Seek it out and ye shall find

Just doing what we’re told

I feel the love

Watch it burn

The lessons I learned

You’d think after such a heavily cliché title they’d have aimed a bit higher in the lyrics department, but One Republic let’s me down, once again. Snatching the phrase as is with the first line only to go into that nonsensical notion of being able to count stars (come on!). Then plunging into Biblical times, and back to a teenager’s way of survival, to a classic Elton John ballade, and the biggest breakup line, in my opinion, and the self-forgiving idea of learning from mistakes (aka, an excuse for making a poor decision). Thank you One Republic for pulling it all together for us and making millions at number five.

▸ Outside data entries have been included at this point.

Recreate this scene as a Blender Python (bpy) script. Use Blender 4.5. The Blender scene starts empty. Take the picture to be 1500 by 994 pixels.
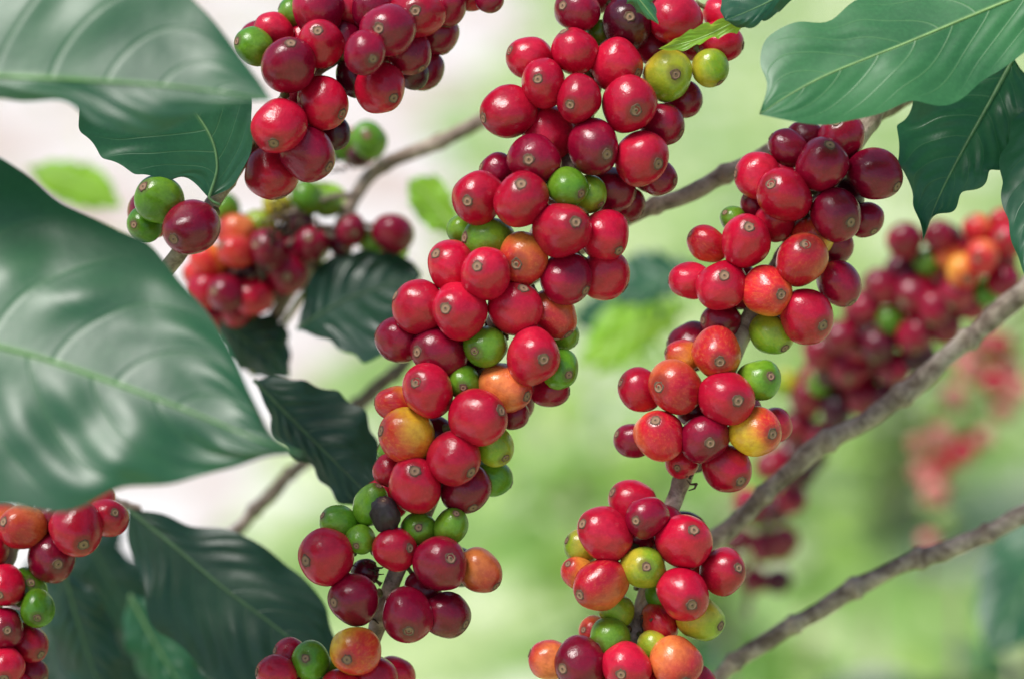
import bpy, math, random
from mathutils import Vector, Matrix, noise, Quaternion
random.seed(7)
S = bpy.context.scene
COL = S.collection
# ------------------------------------------------------------------ camera
LENS, SENS, D0 = 85.0, 36.0, 0.71
W, H = 1500.0, 994.0
cam = bpy.data.cameras.new('camera'); camo = bpy.data.objects.new('camera', cam); COL.objects.link(camo)
camo.location = (0, 0, 1.5); camo.rotation_euler = (math.radians(76), 0, 0)
cam.lens = LENS; cam.sensor_width = SENS; cam.clip_start = 0.01; cam.clip_end = 2000
cam.dof.use_dof = True; cam.dof.focus_distance = D0 - 0.004; cam.dof.aperture_fstop = 4.5
S.camera = camo
CR = camo.rotation_euler.to_matrix(); CL = Vector(camo.location)
PX = D0 * SENS / LENS / W            # metres for one photo pixel at the focus distance
def P(x, y, d):
    k = SENS / LENS / W * d
    return CL + CR @ Vector(((x - W / 2) * k, -(y - H / 2) * k, -d))
# ------------------------------------------------------------------ light
S.view_settings.view_transform = 'Standard'; S.view_settings.look = 'None'; S.view_settings.exposure = 0
wd = bpy.data.worlds.new('World'); S.world = wd; wd.use_nodes = True
nt = wd.node_tree; bg = nt.nodes['Background']
sky = nt.nodes.new('ShaderNodeTexSky'); sky.sky_type = 'NISHITA'; sky.sun_disc = False
SD = Vector((-0.42, -0.30, 1.0)).normalized()
sky.sun_elevation = math.asin(SD.z); sky.sun_rotation = math.atan2(SD.x, SD.y)
sky.dust_density = 1.5; sky.air_density = 1.0
nt.links.new(sky.outputs[0], bg.inputs[0]); bg.inputs[1].default_value = 0.13
sl = bpy.data.lights.new('sun', 'SUN'); sl.energy = 3.6; sl.angle = math.radians(24); sl.color = (1, .97, .92)
so = bpy.data.objects.new('sun', sl); COL.objects.link(so); so.rotation_euler = SD.to_track_quat('Z', 'Y').to_euler()
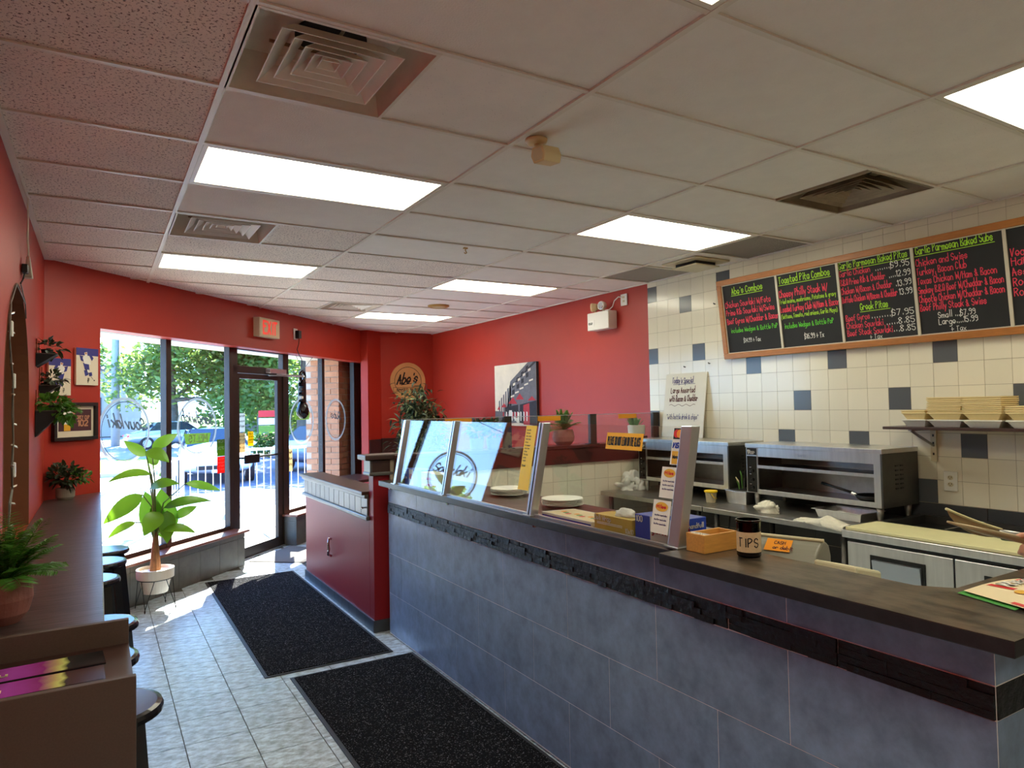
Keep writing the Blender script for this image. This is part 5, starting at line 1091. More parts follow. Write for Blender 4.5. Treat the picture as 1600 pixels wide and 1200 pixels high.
# ferns and small pots
c = Vector((-.262, 2.70, 1.0505)); t = thing('potted_fern', 'large green fern in a ribbed pinkish pot, near end of the bar', 'plant', c)
pot(t, c, [(.052, 0), (.074, .03), (.086, .075), (.083, .115), (.072, .14), (.066, .138), (.066, .12)], 'pot_terracotta', .118, .066); fern(t, c+Vector((.01, 0, .12)), 24, .25, 'leaf_fern', 8, 1.0, .055, lim=-.34)
c = Vector((-.215, 6.28, 1.0505)); t = thing('potted_plant', 'small bushy plant in gray concrete pot, far end of the bar', 'plant', c)
pot(t, c, [(.048, 0), (.062, .02), (.064, .085), (.055, .088)], 'pot_gray', .075, .055); bush(t, c+Vector((.0, 0, .18)), (.115, .12, .085), 260, .055, .028, 'leaf_dark', 4); bush(t, c+Vector((.09, -.02, .165)), (.07, .07, .05), 60, .05, .026, 'leaf_fern', 6)
c = Vector((3.60, 5.12, 1.3372)); t = thing('potted_fern', 'small fern in a purple brown pot on the half wall ledge', 'plant', c)
pot(t, c, [(.062, 0), (.092, .035), (.100, .075), (.092, .115), (.083, .14), (.076, .138)], 'pot_terracotta', .125, .076); fern(t, c+Vector((0, 0, .12)), 16, .23, 'leaf_fern', 21, 1.2, .06)
c = Vector((4.47, 5.13, 1.3372)); t = thing('potted_succulent', 'succulent in a dimpled cream pot on a dark block', 'plant', c)
q = MB(); q.box((c.x-.085, c.y-.06, c.z), (c.x+.085, c.y+.06, c.z+.05)); q.build('plinth', 'band_board', t, bevel=.003)
pot(t, c+Vector((0, 0, .05)), [(.06, 0), (.08, .02), (.084, .10), (.076, .104)], 'pot_white', .09, .076)
q = MB(); rr = random.Random(9)
for k in range(26):
    a = rr.uniform(0, 2*PI); p = c+Vector((.04*math.cos(a)-.02, .04*math.sin(a), .145)); q.blade(p, p+Vector((.05*math.cos(a), .05*math.sin(a), rr.uniform(.05, .11))), .022, Vector((-math.cos(a), -math.sin(a), .5)), .05, 4, .25)
q.build('leaf_rosette', 'leaf_succ', t)
for k, (x, lab) in enumerate(((2.72, 'low trailing plant on the ledge behind the second pane'), (2.88, 'low trailing plant on the ledge left of the street canvas'))):
    c = Vector((x, 5.13, 1.3372)); t = thing('potted_plant', lab, 'plant', c); pot(t, c, [(.05, 0), (.06, .09), (.052, .094)], 'pot_gray', .08, .05); bush(t, c+Vector((0, 0, .17)), (.10, .07, .075), 120, .06, .03, 'leaf_dark', 30+k)
# big airy bamboo-like plant in the corner
c = Vector((3.72, 8.75, 0)); t = thing('bushy_plant', 'big bushy narrow leaved plant below the round wooden sign', 'plant', c)
pot(t, c, [(.14, 0), (.19, .34), (.17, .345)], 'pot_gray', .31, .17)
q = MB(); rr = random.Random(14); TW = []
for k in range(16):
    a = rr.uniform(0, 2*PI); r_ = rr.uniform(.10, .42); h = rr.uniform(1.35, 2.12)-r_*.5; e = c+Vector((r_*math.cos(a), r_*math.sin(a), h)); m = c+Vector((r_*.35*math.cos(a), r_*.35*math.sin(a), h*.62)); q.tube([c+Vector((.04*math.cos(a), .04*math.sin(a), .32)), m, e], [.008, .006, .003], 5); TW.append((m, e))
q.build('cane', 'stem', t, kind='stuff')
for mt, n_, sd_ in (('leaf_dark', 2600, 40), ('leaf_pale', 800, 41)):
    q = MB(); rr = random.Random(sd_)
    for _ in range(n_):
        m, e = rr.choice(TW); p = m.lerp(e, rr.uniform(.1, 1.0)) + Vector((rr.gauss(0, .085), rr.gauss(0, .085), rr.gauss(0, .06))); d = Vector((rr.gauss(0, 1), rr.gauss(0, 1), rr.gauss(.25, .7))).normalized(); q.blade(p, p+d*rr.uniform(.10, .19), .030, Vector((rr.gauss(0, .3), rr.gauss(0, .3), 1)), rr.uniform(0, .15), 3, .15, .2)
    q.build('foliage', mt, t, kind='stuff')
# wedge planters on the left wall
def wedge(y, z, d, h, wy, lab, lab_p, nn, seed, rod, mat):
    t = thing('wall_planter', lab, 'planter', (XL, y, z)); x = XL+.001
    q = MB(); q.prism([Vector((x, y, z)), Vector((x+d, y, z)), Vector((x, y, z-h))], (0, wy, 0)); q.build('wedge', 'slate_black', t, bevel=.003)
    q = MB(); q.box((x, y-.004, z), (x+d+.004, y+wy+.004, z+.006)); q.build('shelf_plate', 'steel_dark', t)
    q = MB(); q.tube([(x+.006, y+.01, z), (x+.006, y+.01, z+rod)], .004, 6); q.build('hanger_rod', 'copper', t); q = MB(); q.tube([(x+.006, y+wy-.01, z), (x+.006, y+wy-.01, z+rod)], .004, 6); q.build('hanger_rod', 'copper', t)
    p = thing('trailing_plant', lab_p, 'plant', (x+d*.5, y+wy*.5, z+.0065)); q = MB(); q.lathe((x+d*.5, y+wy*.5, z+.0065), [(.03, 0), (.036, .03), (.03, .032)], 14); q.build('pot', 'slate_black', p)
    bush(p, (x+d*.62, y+wy*.45, z+.05), (d*.62, wy*.55, .05), nn, .055, .032, mat, seed, up=.05)
    if nn > 90: bush(p, (x+d*1.05, y+wy*.3, z+.0), (d*.45, wy*.4, .07), 90, .06, .036, mat, seed+1, up=-.3)
wedge(5.50, 2.10, .115, .085, .2, 'topmost black wedge planter high on the left wall', 'small leafy plant in the topmost wedge planter', 40, 51, .10, 'leaf_dark'); wedge(5.78, 1.90, .12, .09, .2, 'middle black wedge planter mostly hidden behind leaves', 'dark leafy plant in the middle wedge planter', 70, 52, .14, 'leaf_dark'); wedge(5.46, 1.72, .155, .17, .22, 'largest and lowest black wedge planter on the left wall', 'trailing leafy plant in the lowest wedge planter', 150, 53, .14, 'leaf_fern')

# ================================================================== WALL DECOR
def fq(q, pts, v): q.poly([F(a, v, b) for a, b in pts])
def photo(u0, u1, z0, z1, label, seed, flip):
    t = thing('hockey_photo', label, 'picture', F((u0+u1)/2, 0, z0)); w, h = u1-u0, z1-z0; rr = random.Random(seed)
    q = MB(); q.fbox(u0, u1, -.022, -.002, z0, z1); q.build('block', 'ice', t, bevel=.002)
    P = lambda a, b: (u0+w*(a if not flip else 1-a), z0+h*b)
    q = MB(); fq(q, [P(0, .80), P(1, .80), P(1, 1), P(0, 1)], -.0226); fq(q, [P(.30, .66), P(.42, .80), P(.36, .86), P(.22, .74)], -.0228); fq(q, [P(.62, .62), P(.80, .66), P(.86, .80), P(.70, .78)], -.0228); fq(q, [P(.40, .40), P(.62, .42), P(.70, .60), P(.44, .60)], -.0228); fq(q, [P(.46, .28), P(.60, .24), P(.66, .40), P(.46, .42)], -.0228); fq(q, [P(.28, .26), P(.42, .24), P(.44, .34), P(.30, .36)], -.0228); q.build('print_blue', 'navy', t)
    q = MB(); fq(q, [P(.34, .56), P(.64, .58), P(.72, .74), P(.58, .82), P(.40, .78)], -.0230); fq(q, [P(.50, .80), P(.62, .80), P(.64, .88), P(.52, .90)], -.0230); fq(q, [P(.42, .34), P(.50, .34), P(.52, .42), P(.42, .42)], -.0231); q.build('print_white', 'paper_white', t)
    q = MB(); fq(q, [P(.52, .84), P(.61, .83), P(.62, .88), P(.54, .89)], -.0232); q.build('print_skin', 'skin_print', t)
    q = MB()
    for k in range(3): text(q, ('Jm', 'eM', '17')[k], F(u0+w*(.62 if not flip else .50), -.0234, z0+h*(.17-.05*k)), FD, (0, 0, 1), h*.04, pen=.2)
    q.tube([F(*P(.62, .46)[:1], -.0232, P(.62, .46)[1]), F(P(.24, .16)[0], -.0232, P(.24, .16)[1])], .0015, 4); fq(q, [P(.16, .12), P(.22, .12), P(.22, .15), P(.16, .15)], -.0232); q.build('signature', 'ink_black', t)
photo(-.487, -.289, 1.845, 2.132, 'signed hockey photo block, lower left of the pair', 1, False); photo(-.240, -.024, 1.930, 2.230, 'signed hockey photo block, higher one beside the window', 2, True)
t = thing('framed_photo', 'black framed photo of a jersey with number 28', 'picture', F(-.24, 0, 1.488)); u0, u1, z0, z1 = -.448, -.034, 1.488, 1.790
for a in ((u0, u1, z1-.028, z1), (u0, u1, z0, z0+.028), (u0, u0+.028, z0+.028, z1-.028), (u1-.028, u1, z0+.028, z1-.028)):
    q = MB(); q.fbox(a[0], a[1], -.035, -.001, a[2], a[3]); q.build('frame_rail', 'black', t, bevel=.003)
q = MB(); q.fbox(u0+.028, u1-.028, -.012, -.002, z0+.028, z1-.028); q.build('mount', 'ice', t)
q = MB(); fq(q, [(u0+.055, z0+.075), (u1-.05, z0+.075), (u1-.05, z1-.055), (u0+.055, z1-.055)], -.0126); q.build('print_ground', 'maroon', t)
q = MB(); fq(q, [(u0+.105, z0+.13), (u0+.165, z0+.13), (u0+.17, z0+.20), (u0+.19, z0+.215), (u0+.18, z0+.235), (u0+.09, z0+.235), (u0+.08, z0+.215), (u0+.10, z0+.20)], -.0130); q.build('jersey', 'paper_white', t)
q = MB(); fq(q, [(u0+.105, z0+.078), (u0+.165, z0+.078), (u0+.165, z0+.13), (u0+.105, z0+.13)], -.0130); q.build('shorts', 'gold_print', t)
q = MB(); fq(q, [(u0+.12, z0+.235), (u0+.15, z0+.235), (u0+.152, z0+.262), (u0+.118, z0+.262)], -.0131); fq(q, [(u0+.18, z0+.222), (u0+.20, z0+.205), (u0+.21, z0+.215), (u0+.185, z0+.238)], -.0131); q.build('print_skin', 'skin_print', t)
q = MB(); text(q, '28', F(u0+.112, -.0134, z0+.17), FD, (0, 0, 1), .035, pen=.22); q.build('number', 'ink_black', t)
q = MB(); text_fit(q, '102', F(u0+.235, -.0130, z0+.115), FD, (0, 0, 1), .045, .105, pen=.26); text_fit(q, 'GREY CUP', F(u0+.225, -.0130, z0+.17), FD, (0, 0, 1), .026, .125, pen=.22); q.build('lettering', 'skin_print', t)
# exit sign, adapter, hanging sign
t = thing('exit_sign', 'cream exit sign with red letters above the glass door', 'sign', F(2.37, 0, 2.54))
q = MB(); q.fbox(2.165, 2.575, -.085, -.001, 2.545, 2.765); q.build('housing', 'cream_plastic', t, bevel=.006)
q = MB(); q.fbox(2.185, 2.555, -.0875, -.0845, 2.562, 2.748); q.build('face_plate', 'paper_cream', t)
q = MB(); text_fit(q, 'EXIT', F(2.235, -.0885, 2.585), FD, (0, 0, 1), .14, .30, pen=.2); q.build('lettering', 'exit_red', t)
t = thing('power_adapter', 'black plug adapter on a white outlet above the window', 'adapter', F(3.07, 0, 2.6))
q = MB(); q.fbox(3.01, 3.10, -.012, -.001, 2.585, 2.725); q.build('outlet_plate', 'white_plastic', t, bevel=.003); q = MB(); q.fbox(3.04, 3.105, -.065, -.012, 2.60, 2.70); q.build('plug', 'black', t, bevel=.005)
q = MB(); q.tube([F(3.07, -.05, 2.60), F(3.075, -.04, 2.53), F(3.05, -.03, 2.46), F(3.09, -.03, 2.40), F(3.16, -.03, 2.34), F(3.24, .02, 2.25)], .005, 6); q.build('cord', 'black', t)
t = thing('hanging_sign', 'black vertical lamp sign hanging on wires in the window', 'sign', F(3.40, .08, 1.70))
hx, hv = 3.36, .08
q = MB(); q.tube([F(3.12, .03, 2.40), F(hx, hv, 2.20)], .003, 5); q.tube([F(3.66, .10, 2.405), F(hx, hv, 2.20)], .003, 5); q.build('wire', 'black', t)
def hp(a, z): return F(hx+a, hv, z)
q = MB(); q.tube([hp(.055*math.cos(2*PI*i/20), 2.13+.062*math.sin(2*PI*i/20)) for i in range(21)], .022, 8); q.build('letter_ring', 'black_gloss', t, smooth=True)
for z, h, m in ((2.005, .05, 'black_gloss'), (1.94, .045, 'steel_dark'), (1.885, .04, 'black_gloss'), (1.84, .035, 'white_plastic'), (1.80, .03, 'black_gloss')):
    q = MB(); q.fbox(hx-.055, hx+.035, hv-.025, hv+.025, z, z+h); q.build('letter_block', m, t, bevel=.004)
q = MB(); q.fbox(hx-.02, hx+.05, hv-.03, hv+.03, 1.66, 2.07); q.build('spine', 'black', t, bevel=.01)
q = MB(); q.lathe(F(hx, hv, 1.58), [(.03, 0), (.075, .05), (.085, .10), (.065, .17), (.03, .22)], 20); b = q.build('bulb_end', 'black_gloss', t, smooth=True)
q = MB(); q.lathe(F(hx+.02, hv-.055, 1.63), [(.01, 0), (.028, .03), (.022, .07), (.006, .10)], 12); q.build('flame_mark', 'skin_print', b)
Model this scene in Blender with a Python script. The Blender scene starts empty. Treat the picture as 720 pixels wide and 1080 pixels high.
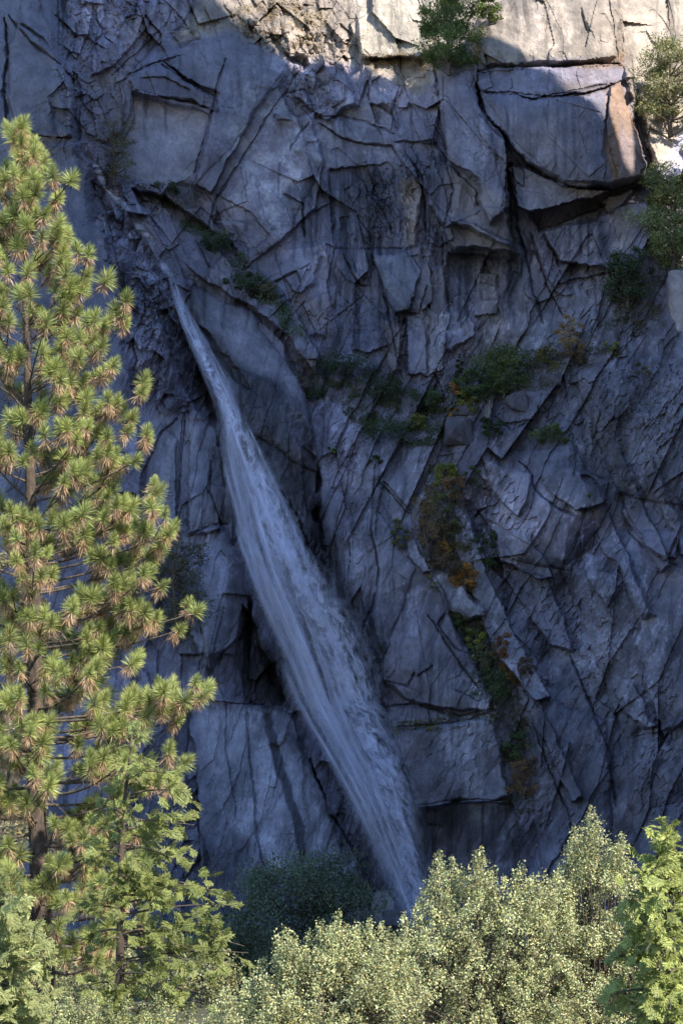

Clichés are catchy. People will memorize your song, scream it at you during concerts (none of those embarrassing audience has the mic moments… silence). Just like sex sells (thanks Miley) clichés seem to sell even more. I challenge you to listen in for those now-redundant phrases that pollute nearly every song on the radio today. (Oldies don’t count [previously mentioned Beatles] because they are the originals, the trailblazers, if I can keep the clichés going). As writers we edit out the tired sentences but sometimes, especially in dialog we toss them in because what more are humans but parrots with habits that are impossible to break? Now, if only writers could make millions with clichés like the musicians can, but I guess they need to rhyme and that whole melody thing – I guess I can’t know much about that dilemma.